Money must also be a store of value. In other words, a currency should retain its value. Large fluctuations in value discourage the use of a currency. Many merchants are apprehensive about using bitcoin because bitcoin’s value is unstable. For example, bitcoin’s average market price equaled $16,295 on November 12, 2020. A year later it peaked at $64,839, only to fall to $16,588 by November 14, 2023. It is not uncommon for Bitcoin’s value to fluctuate more than 10% in a week. On April 14, 2023, bitcoin’s average market value equaled $30,486. Within two weeks it plummeted to $27,268 and rose to $29,480. (See Blockchain’s graph and the current price of bitcoin.) The laws of supply and demand determine the value. Speculators purchase bitcoin in hopes of its widespread acceptance – but stabilization is needed to attract more merchants.
The Wall Street Journal posted a terrific video illustrating several problems using bitcoin as a currency. In it, the WSJ’s Thomas Di Fonzo uses bitcoin in several New York establishments. He pays $76 for a $10 pizza for lunch and then waits until that evening before his order has been processed.
There are two possible reasons why the pizza price was so high. Suppose you are the owner of the pizza restaurant. You set your daily prices first thing in the morning. This morning a bitcoin was worth $10,000, so you price your $10 pizza at 0.001 bitcoin. (Bitcoin’s value is approximately $55,000, but I have assumed $10,000 to simplify the math.) Later that day, bitcoin’s value fell 25 percent, so the .001 bitcoin you accepted is now worth $7.50! You lost $2.50 because you accepted bitcoin. How could you protect yourself as a business owner? You could add to the bitcoin price to reduce your risk.
Another possible explanation for the high price of Mr. Di Fonzo’s pizza is that the value of bitcoin had appreciated since the morning. Again, assume bitcoin was selling at $10,000 when you, as the restaurant owner, set your price at 0.001 bitcoin, which would be a price of $10. The value of bitcoin jumps to $12,500. The pizza now costs $12.50. That is great for you, but your customers probably will not be pleased. Each of these examples illustrates how bitcoin fails to retain its store of value.
Consumers also need to measure the value of one item versus another item. Because money is expressed in units of a currency, money acts as a measure of value that enables people to compare the values of different goods and services. Bitcoin’s volatility makes the job much more difficult. Comparing values should be done within a short time frame. Imagine you are improving your home and accepting bids from two individuals. On a Monday, you receive a bid of 1 bitcoin; on Wednesday, you receive another bid for 1.25 bitcoins. You phone the Monday vendor and tell him that he has the job, only to learn that he needs to increase his price to 1.5 bitcoins because bitcoin’s value has decreased 50 percent. You tell him sorry, but you are going to accept another bid. After hanging up the phone, you call Wednesday’s vendor to tell her she has the job but learn her price has increased to 1.6 bitcoins! It would make your decision much easier if the vendors quoted a price in a more stable currency than bitcoin.

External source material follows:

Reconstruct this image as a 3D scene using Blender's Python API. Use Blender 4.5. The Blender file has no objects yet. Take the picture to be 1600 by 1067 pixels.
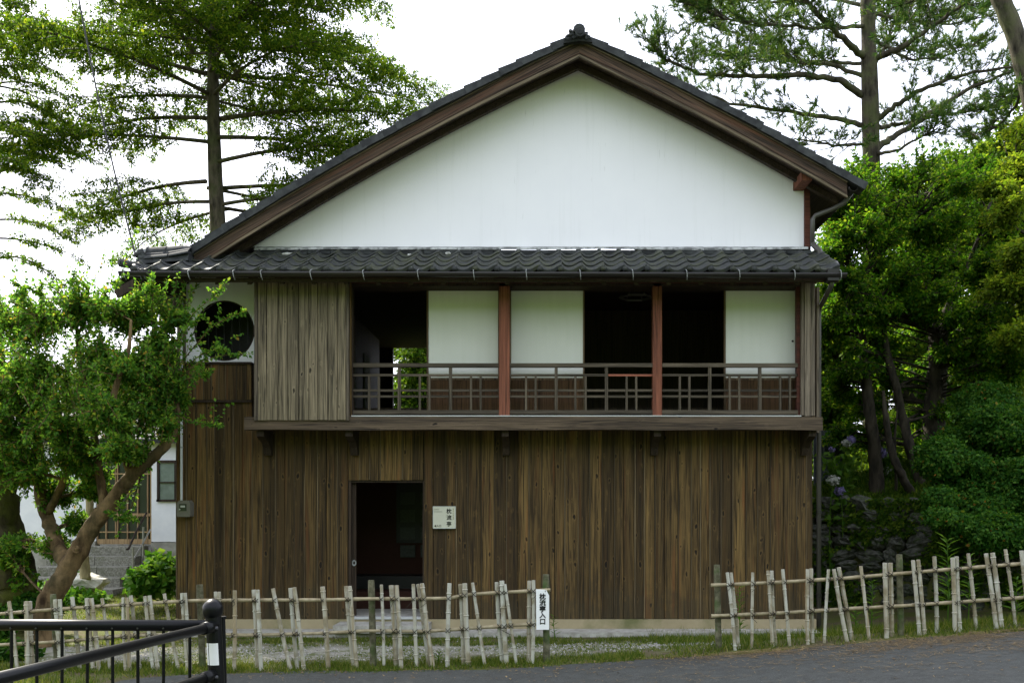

It should be safe to hold cash, but with bitcoin, holding currency carries a significant risk. Bitcoin fails to meet the tests of money because its volatile value complicates transactions and detracts from its acceptance. The most common choice among vendors is not to accept bitcoin because sellers are uncomfortable, fearing that the currency will not maintain its value. Accepting bitcoin as payment is speculating in its appreciation, and most business owners have chosen not to take the risk. A more stable bitcoin would improve its store of value, make it a more straightforward measure of value, and help it act as a medium of exchange by increasing its acceptance. Only time will tell whether the value of bitcoin is stable enough to become more widely accepted as a currency and not as a speculative investment.